I cried the first time I saw it

Rick Rubin

“It had been closed for a long time,” the director recalled. “The place was in such a state of dereliction. That’s when I got the idea that maybe we could be extremely candid about the state of Johnny’s health - as candid as Johnny has always been in his songs.”

That idea would blossom into a heart-wrenching music video, that spoke about the transience of life, the gracelessness of death, the Ozymandian crumbling of an oeuvre and the decline of a genre, an era and an attitude.

The ‘closed to public’ sign on the museum. The cracked platinum records. The caviar and lobster banquet with no diners. The clips from earlier in Johnny’s career. His wife June looking on. The closed piano lid.

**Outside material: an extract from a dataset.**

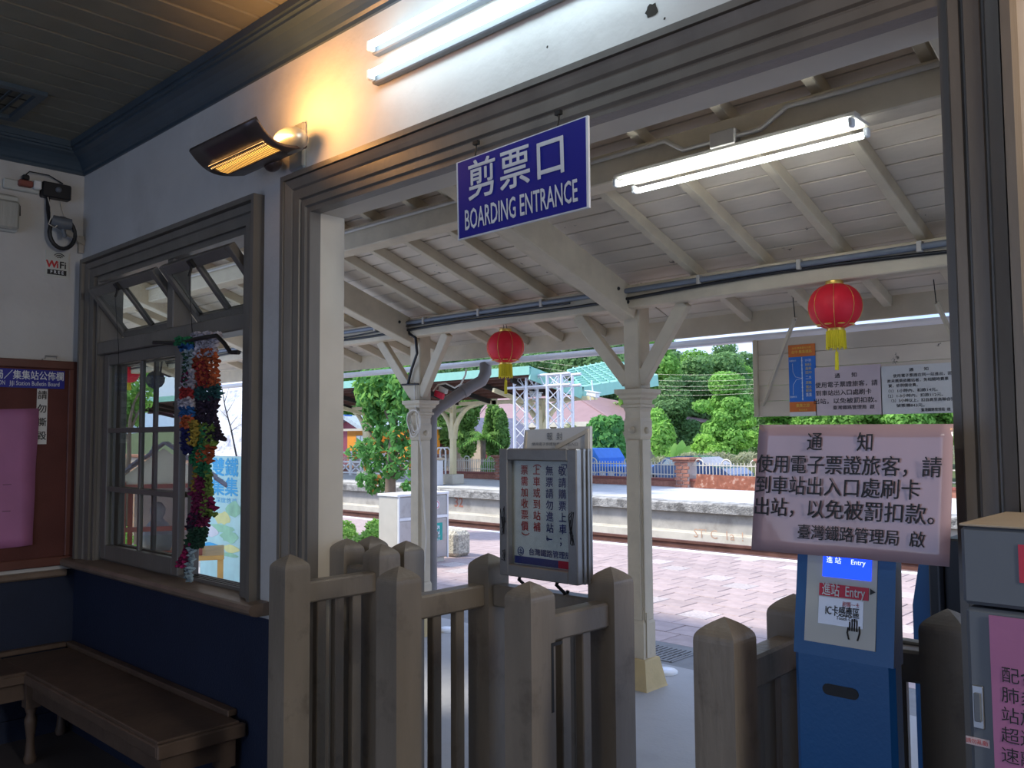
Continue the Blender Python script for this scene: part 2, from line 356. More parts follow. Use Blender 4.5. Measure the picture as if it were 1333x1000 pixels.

The tears well at different times for different viewers - for me it’s always the pouring of the wine from Cash’s frail hand.

June would die three months after filming, her husband, seven.

Rick Rubin now sees the video as a historical document.

“I cried the first time I saw it,” he said. “If you were moves to that kind of emotion in the course of a two-hour movie, it would be a great accomplishment. To do it in a four-minute music video is shocking.”

Reznor was sent the video while in the studio with Rage Against the Machine’s Zach De La Rocha, and, when the pair sat down to watch it, any doubts he had about the cover were long gone.

“We were in the studio, getting ready to work and I popped it in,” he recalled. “By the end I was really on the verge of tears…there was just dead silence. There was, like, this moist clearing of our throats and then, ‘Uh, okay, let’s get some coffee.’”

A sad footnote to a sad story, Cash’s home of nearly 30 years in which the video was shot, burned down in 2007.